I do want to clarify that while I previously represented the residents for about a year and a half in relation to the arbitrary detention, for the last year and a half I have not represented them directly. I've been working with the German NGO through which I did this report that has been indirectly supportive of them and their situation.
Currently we have seen only 300 resettled in total, less than 10% of the total population. About 200 have gone to Albania. About 100 have gone to a number of different EU countries and a handful of Scandinavian countries. But we've seen very, very little progress in that regard.

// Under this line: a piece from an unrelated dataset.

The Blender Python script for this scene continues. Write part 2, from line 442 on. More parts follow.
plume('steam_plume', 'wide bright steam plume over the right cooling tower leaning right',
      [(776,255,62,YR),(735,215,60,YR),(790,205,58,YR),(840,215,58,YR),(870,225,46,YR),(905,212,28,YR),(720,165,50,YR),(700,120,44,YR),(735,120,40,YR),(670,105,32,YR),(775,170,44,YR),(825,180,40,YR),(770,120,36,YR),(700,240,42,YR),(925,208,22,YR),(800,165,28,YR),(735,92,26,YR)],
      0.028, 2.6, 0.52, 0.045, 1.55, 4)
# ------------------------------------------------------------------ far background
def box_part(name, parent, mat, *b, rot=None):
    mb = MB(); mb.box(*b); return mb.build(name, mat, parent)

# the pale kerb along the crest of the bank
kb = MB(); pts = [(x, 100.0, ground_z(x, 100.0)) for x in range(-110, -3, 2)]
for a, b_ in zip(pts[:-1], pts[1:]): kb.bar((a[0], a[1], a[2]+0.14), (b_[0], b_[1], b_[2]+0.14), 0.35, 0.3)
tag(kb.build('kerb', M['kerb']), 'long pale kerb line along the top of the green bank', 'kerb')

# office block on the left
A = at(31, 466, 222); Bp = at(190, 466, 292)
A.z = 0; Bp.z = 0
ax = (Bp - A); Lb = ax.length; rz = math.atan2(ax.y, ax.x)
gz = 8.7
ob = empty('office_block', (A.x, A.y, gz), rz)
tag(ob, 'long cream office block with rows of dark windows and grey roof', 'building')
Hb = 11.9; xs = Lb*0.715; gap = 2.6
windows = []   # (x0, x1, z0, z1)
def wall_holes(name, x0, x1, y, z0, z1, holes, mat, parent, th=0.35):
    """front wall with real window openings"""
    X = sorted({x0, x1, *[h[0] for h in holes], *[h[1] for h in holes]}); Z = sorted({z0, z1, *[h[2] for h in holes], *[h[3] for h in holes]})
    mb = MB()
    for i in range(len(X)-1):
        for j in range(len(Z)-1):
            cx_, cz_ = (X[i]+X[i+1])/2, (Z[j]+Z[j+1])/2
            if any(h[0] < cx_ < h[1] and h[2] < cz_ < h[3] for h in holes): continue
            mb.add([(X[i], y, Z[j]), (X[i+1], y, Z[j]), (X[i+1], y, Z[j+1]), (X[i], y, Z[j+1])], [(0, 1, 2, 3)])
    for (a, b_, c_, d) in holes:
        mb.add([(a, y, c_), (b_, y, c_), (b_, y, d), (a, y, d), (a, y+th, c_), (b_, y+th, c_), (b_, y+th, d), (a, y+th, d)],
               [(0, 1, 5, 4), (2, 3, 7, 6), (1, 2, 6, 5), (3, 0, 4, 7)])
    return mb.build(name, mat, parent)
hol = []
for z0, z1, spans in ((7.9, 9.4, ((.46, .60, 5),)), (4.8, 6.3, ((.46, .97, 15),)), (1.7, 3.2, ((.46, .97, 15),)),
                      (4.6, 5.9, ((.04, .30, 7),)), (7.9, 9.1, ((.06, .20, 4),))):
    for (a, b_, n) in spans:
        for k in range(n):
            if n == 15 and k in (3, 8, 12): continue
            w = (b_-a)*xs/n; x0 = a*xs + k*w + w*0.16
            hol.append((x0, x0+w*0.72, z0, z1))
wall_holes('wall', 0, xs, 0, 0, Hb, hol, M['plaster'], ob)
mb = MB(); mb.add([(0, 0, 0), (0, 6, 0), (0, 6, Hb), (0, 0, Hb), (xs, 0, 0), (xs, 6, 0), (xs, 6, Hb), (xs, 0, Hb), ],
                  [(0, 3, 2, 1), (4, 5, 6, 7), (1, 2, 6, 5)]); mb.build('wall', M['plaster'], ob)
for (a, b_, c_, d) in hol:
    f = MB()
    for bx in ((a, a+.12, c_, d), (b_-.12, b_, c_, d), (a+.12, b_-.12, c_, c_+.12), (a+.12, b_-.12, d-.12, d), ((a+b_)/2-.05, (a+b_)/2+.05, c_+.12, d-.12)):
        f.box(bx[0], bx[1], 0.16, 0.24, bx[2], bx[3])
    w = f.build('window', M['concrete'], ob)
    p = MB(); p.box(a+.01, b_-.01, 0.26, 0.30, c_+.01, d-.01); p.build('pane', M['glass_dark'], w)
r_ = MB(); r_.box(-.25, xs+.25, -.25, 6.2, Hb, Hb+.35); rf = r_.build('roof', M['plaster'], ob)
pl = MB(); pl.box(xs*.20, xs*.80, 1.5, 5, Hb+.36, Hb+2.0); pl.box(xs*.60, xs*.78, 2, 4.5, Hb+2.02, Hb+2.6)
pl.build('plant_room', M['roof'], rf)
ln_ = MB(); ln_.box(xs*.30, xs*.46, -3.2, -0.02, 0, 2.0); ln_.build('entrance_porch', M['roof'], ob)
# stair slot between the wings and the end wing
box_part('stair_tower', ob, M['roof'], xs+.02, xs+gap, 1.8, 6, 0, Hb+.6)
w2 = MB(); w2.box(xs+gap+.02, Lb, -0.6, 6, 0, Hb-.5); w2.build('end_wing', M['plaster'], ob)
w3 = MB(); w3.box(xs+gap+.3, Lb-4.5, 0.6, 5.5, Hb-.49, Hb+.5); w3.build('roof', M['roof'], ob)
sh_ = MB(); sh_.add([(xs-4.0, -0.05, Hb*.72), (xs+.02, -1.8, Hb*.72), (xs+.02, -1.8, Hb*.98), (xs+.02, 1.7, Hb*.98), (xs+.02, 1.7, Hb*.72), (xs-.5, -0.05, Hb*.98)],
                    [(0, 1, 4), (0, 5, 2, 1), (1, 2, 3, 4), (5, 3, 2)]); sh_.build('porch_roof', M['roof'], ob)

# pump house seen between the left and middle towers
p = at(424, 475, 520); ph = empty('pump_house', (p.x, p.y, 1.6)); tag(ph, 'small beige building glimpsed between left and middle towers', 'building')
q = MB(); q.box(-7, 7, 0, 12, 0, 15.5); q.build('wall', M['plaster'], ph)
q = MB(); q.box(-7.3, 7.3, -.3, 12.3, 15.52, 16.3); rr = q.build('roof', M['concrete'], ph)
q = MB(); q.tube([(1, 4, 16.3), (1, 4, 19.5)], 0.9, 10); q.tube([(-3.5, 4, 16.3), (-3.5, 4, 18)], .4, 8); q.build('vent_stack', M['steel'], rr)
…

As an international human rights lawyer, my focus has been on what tools exist currently that would enable us to expedite their resettlement. One doesn't have to have a position on the political orientation of this particular group. One only needs to be a fellow human being to see what they are suffering and to want to end that suffering.

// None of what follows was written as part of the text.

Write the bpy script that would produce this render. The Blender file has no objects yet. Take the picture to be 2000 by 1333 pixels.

I've advocated that UNHCR, as it's done on many occasions in the past...including, by the way, in a place in Iraq, Camp Makmur, where PKK residents openly carry weapons and where UNHCR did a group determination. Such a path could be followed with respect to the PMOI. It is a death penalty offence to be a member of the PMOI in Iran. Thus, by definition, they have a well-founded fear of persecution if they were to be returned to Iran on political grounds.
We know that obviously they've been persecuted not only in Iran but also in Iraq. UNHCR has at its disposal, in extraordinary circumstances...and in particular, the criteria suggest that it's when the health and safety of individual asylum seekers is in fact threatened. We know, based on the six attacks in the last five years, that in fact their lives are seriously threatened—four attacks just this past year at Camp Liberty, and the attack at Camp Ashraf and otherwise. So those basic criteria have been met for doing a group determination.

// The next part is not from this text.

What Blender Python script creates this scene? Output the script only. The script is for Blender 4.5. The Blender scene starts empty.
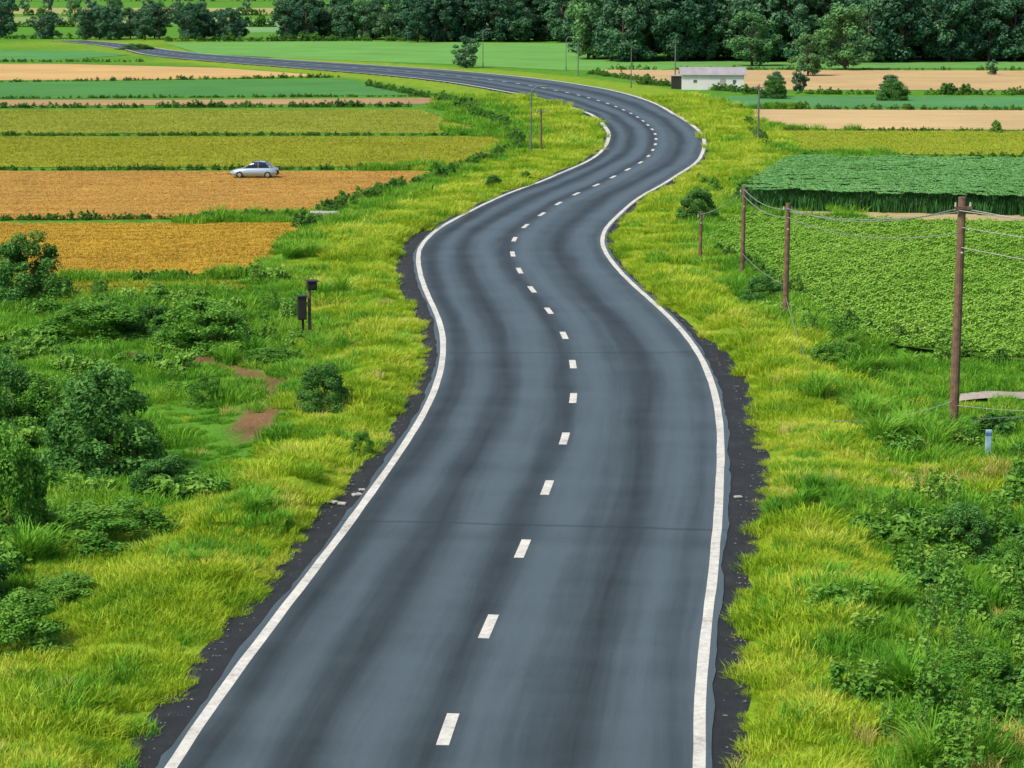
import bpy, math, random
import numpy as np
from mathutils import Vector, Matrix
random.seed(7); rng=np.random.default_rng(7)
F=2200.0; CH=15.0; HZ=-15.0
TH=math.atan((384-HZ)/F)
def P(u,v,z=0.0):
    a=(u-512)/F; b=(384-v)/F
    dx=a; dy=math.cos(TH)+b*math.sin(TH); dz=-math.sin(TH)+b*math.cos(TH)
    t=(z-CH)/dz
    return (dx*t, dy*t)
def ppm(v): return (v-HZ)/CH
scene=bpy.context.scene
# ---------------- camera
cam=bpy.data.cameras.new("camera"); co=bpy.data.objects.new("camera",cam)
scene.collection.objects.link(co); scene.camera=co
co.location=(0,0,CH); co.rotation_euler=(math.pi/2-TH,0,0)
cam.sensor_width=36; cam.lens=36*F/1024; cam.clip_end=20000; cam.clip_start=0.5
# ---------------- light
SUN_EL=math.radians(52); SUN_AZ=math.radians(-125)
w=bpy.data.worlds.new("World"); scene.world=w; w.use_nodes=True
nt=w.node_tree; bg=nt.nodes["Background"]; sky=nt.nodes.new("ShaderNodeTexSky")
sky.sky_type='NISHITA'; sky.sun_disc=False; sky.sun_elevation=SUN_EL; sky.sun_rotation=SUN_AZ
sky.dust_density=2.0
nt.links.new(sky.outputs[0],bg.inputs[0]); bg.inputs[1].default_value=0.15
sd=bpy.data.lights.new("sun","SUN"); so=bpy.data.objects.new("sun",sd); scene.collection.objects.link(so)
sd.energy=4.1; sd.angle=math.radians(10); sd.color=(1,0.94,0.82)
dirv=Vector((math.sin(SUN_AZ)*math.cos(SUN_EL),math.cos(SUN_AZ)*math.cos(SUN_EL),math.sin(SUN_EL)))
so.rotation_euler=dirv.to_track_quat('Z','Y').to_euler(); so.location=dirv*200
scene.view_settings.view_transform='Standard'; scene.view_settings.look='None'; scene.view_settings.exposure=0
# ---------------- material helpers
def s2l(c):
    return tuple(((x/255)/12.92 if x/255<=0.04045 else ((x/255+0.055)/1.055)**2.4) for x in c)
def newmat(name):
    m=bpy.data.materials.new(name); m.use_nodes=True
    n=m.node_tree; b=n.nodes["Principled BSDF"]; return m,n,b
def N(n,t,**k):
    x=n.nodes.new(t)
    for a,b in k.items(): setattr(x,a,b)
    return x
def noise(n,scale,detail=4,vec=None,rough=0.6):
    x=N(n,"ShaderNodeTexNoise"); x.inputs["Scale"].default_value=scale; x.inputs["Detail"].default_value=detail; x.inputs["Roughness"].default_value=rough
    if vec is not None: n.links.new(vec,x.inputs["Vector"])
    return x.outputs["Fac"]
def worldpos(n,scale=(1,1,1)):
    g=N(n,"ShaderNodeNewGeometry"); m=N(n,"ShaderNodeMapping"); m.inputs["Scale"].default_value=scale
    n.links.new(g.outputs["Position"],m.inputs["Vector"]); return m.outputs[0]
def ramp(n,fac,stops):
    r=N(n,"ShaderNodeValToRGB"); e=r.color_ramp.elements
    while len(e)<len(stops): e.new(0.5)
    for i,(p,c) in enumerate(stops): e[i].position=p; e[i].color=(*c,1)
    n.links.new(fac,r.inputs[0]); return r.outputs[0]
def math_(n,op,a,b=None,c=None,clamp=False):
    x=N(n,"ShaderNodeMath",operation=op); x.use_clamp=clamp
    for i,s in enumerate((a,b,c)):
        if s is None: continue
        if isinstance(s,(int,float)): x.inputs[i].default_value=s
        else: n.links.new(s,x.inputs[i])
    return x.outputs[0]
def mix(n,fac,a,b):
    x=N(n,"ShaderNodeMix",data_type='RGBA')
    for i,s in ((0,fac),(6,a),(7,b)):
        if isinstance(s,(int,float)): x.inputs[i].default_value=s
        elif isinstance(s,tuple): x.inputs[i].default_value=(*s,1)
        else: n.links.new(s,x.inputs[i])
    return x.outputs[2]
def bump(n,b,h,strength,dist):
    x=N(n,"ShaderNodeBump"); x.inputs["Strength"].default_value=strength; x.inputs["Distance"].default_value=dist
    n.links.new(h,x.inputs["Height"]); n.links.new(x.outputs[0],b.inputs["Normal"])
def plain(name,c,rough=0.7,metal=0.0,var=0.25,sc=6):
    m,n,b=newmat(name)
    f=noise(n,sc,5,worldpos(n)); col=ramp(n,f,[(0.3,tuple(x*(1-var) for x in c)),(0.7,tuple(min(1,x*(1+var)) for x in c))])
    n.links.new(col,b.inputs["Base Color"]); b.inputs["Roughness"].default_value=rough; b.inputs["Metallic"].default_value=metal
    return m
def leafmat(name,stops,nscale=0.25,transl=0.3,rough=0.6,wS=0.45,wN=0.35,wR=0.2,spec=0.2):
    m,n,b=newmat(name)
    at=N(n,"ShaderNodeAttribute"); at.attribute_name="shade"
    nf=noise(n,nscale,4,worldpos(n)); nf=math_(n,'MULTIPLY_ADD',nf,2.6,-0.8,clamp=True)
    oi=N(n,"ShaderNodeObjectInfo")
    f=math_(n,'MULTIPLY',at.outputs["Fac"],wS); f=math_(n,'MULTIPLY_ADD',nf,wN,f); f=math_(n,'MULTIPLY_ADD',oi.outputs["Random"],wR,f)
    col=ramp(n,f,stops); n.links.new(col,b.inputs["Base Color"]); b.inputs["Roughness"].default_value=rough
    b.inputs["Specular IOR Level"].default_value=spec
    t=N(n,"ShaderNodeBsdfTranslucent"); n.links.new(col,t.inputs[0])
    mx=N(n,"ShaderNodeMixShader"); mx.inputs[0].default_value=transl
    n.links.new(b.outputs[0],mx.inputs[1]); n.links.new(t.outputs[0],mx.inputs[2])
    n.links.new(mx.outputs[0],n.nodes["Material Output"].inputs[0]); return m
# ---------------- mesh helpers
def mkobj(name,verts,faces,mat=None,parent=None,shade=None,link=True,smooth=False,col=None):
    me=bpy.data.meshes.new(name)
    me.from_pydata(verts if isinstance(verts,list) else verts.tolist(),[],faces if isinstance(faces,list) else faces.tolist())
    if mat: 
        for m in (mat if isinstance(mat,list) else [mat]): me.materials.append(m)
    if shade is not None:
        a=me.attributes.new("shade","FLOAT","FACE"); a.data.foreach_set("value",np.asarray(shade,dtype=np.float32))
    if smooth: me.polygons.foreach_set("use_smooth",[True]*len(me.polygons))
    me.update()
    o=bpy.data.objects.new(name,me)
    if link: (col or scene.collection).objects.link(o)
    if parent: o.parent=parent
    return o
def empty(name,loc=(0,0,0),rz=0,sc=1):
    e=bpy.data.objects.new(name,None); scene.collection.objects.link(e); e.location=loc; e.rotation_euler=(0,0,rz); e.scale=(sc,)*3
    e.empty_display_size=0.2; return e
def tube_geo(p,q,r0,r1,k=8,cap=True):
    p=Vector(p);q=Vector(q);d=(q-p).normalized(); a=d.orthogonal().normalized(); b=d.cross(a)
    vs=[];fs=[]
    for c,r in((p,r0),(q,r1)):
        for i in range(k):
            t=2*math.pi*i/k; vs.append(tuple(c+a*math.cos(t)*r+b*math.sin(t)*r))
    for i in range(k): fs.append((i,(i+1)%k,k+(i+1)%k,k+i))
    if cap: fs.append(tuple(range(k))[::-1]); fs.append(tuple(range(k,2*k)))
    return vs,fs
def join_geo(parts):
    V=[];Fc=[]
    for v,f in parts:
        o=len(V); V+=v; Fc+=[tuple(i+o for i in x) for x in f]
    return V,Fc
def box_geo(c,s):
    x,y,z=c;a,b,h=s[0]/2,s[1]/2,s[2]/2
    v=[(x+i*a,y+j*b,z+k*h) for k in(-1,1) for j in(-1,1) for i in(-1,1)]
    f=[(0,2,3,1),(4,5,7,6),(0,1,5,4),(2,6,7,3),(0,4,6,2),(1,3,7,5)]
    return v,f
def bev(o,w,s=2):
    m=o.modifiers.new("b","BEVEL"); m.width=w; m.segments=s; return o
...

Unfortunately, my assessment is that UNHCR has strayed, very regrettably, from its humanitarian mission. Its mission should be narrowly focused on assessing whether or not these people have claims for asylum that are valid and ultimately issuing a decision as to whether or not they should be refugees in accordance with international law.
Unfortunately, the politics in Iraq and the broader set of issues that UNAMI, the UN Assistance Mission for Iraq, has with the Government of Iraq have meant that UNHCR seems to have subsumed its activities within the broader UN mission. It seems to me that UNAMI has unfortunately concluded that they have more important issues to deal with than this one and that they don't want to put pressure on Maliki with regard to the situation in Camp Liberty.
I think the international community and donors to UNHCR, including Canada, should be putting pressure on UNHCR to merely do its job—to actually either do a group determination or an individual determination and come to a conclusion as to whether or not these people are refugees. So far they're not willing to do that.